Effect of nitrogen addition on the microstructure and mechanical properties of diamond films grown using high-methane concentrations

Abstract

We report on the microstructure and mechanical properties of diamond films grown using varying nitrogen additions to a plasma with a high-${\mathrm{CH}}_4$ fraction of 15% (in hydrogen) and an operating pressure of 125 Torr. Films were grown at ${\mathrm{N}}_{\mathrm{2}}{\mathrm{/CH}}_4$ ratios ranging from 0 to 0.30 by fixing the ${\mathrm{CH}}_4$ flow rate and changing only the ${\mathrm{N}}_2$ flow rate.
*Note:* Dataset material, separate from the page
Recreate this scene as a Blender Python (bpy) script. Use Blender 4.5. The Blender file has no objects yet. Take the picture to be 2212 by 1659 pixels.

With increasing nitrogen addition, we observe an increase in intensity and a decrease in the full width at half maximum (FWHM) of the Raman band at 1550 ${\mathrm{cm}}^{\text{−1}}$ , while the crystalline diamond peak at 1332 ${\mathrm{cm}}^{\text{−1}}$ decreases in intensity and increases in the FWHM. X-ray diffraction confirms that the film crystallinity and diamond grain size decrease rapidly with increasing nitrogen additions up to a ${\mathrm{N}}_{\mathrm{2}}{\mathrm{/CH}}_4$ ratio of 0.10, but then do not change significantly above this ratio. A similar trend is observed for film surface roughness. In addition, we find from indentation testing that all films exhibit high hardness values ranging from 70 to 90 GPa and that the toughness of the films improves with increasing nitrogen addition. Optical emission spectroscopy reveals that an increase in CN species relative to ${\mathrm{C}}_2$ in the plasma is responsible for the formation of tetrahedral amorphous carbon (indicated by the Raman band at 1550 cm⁻¹).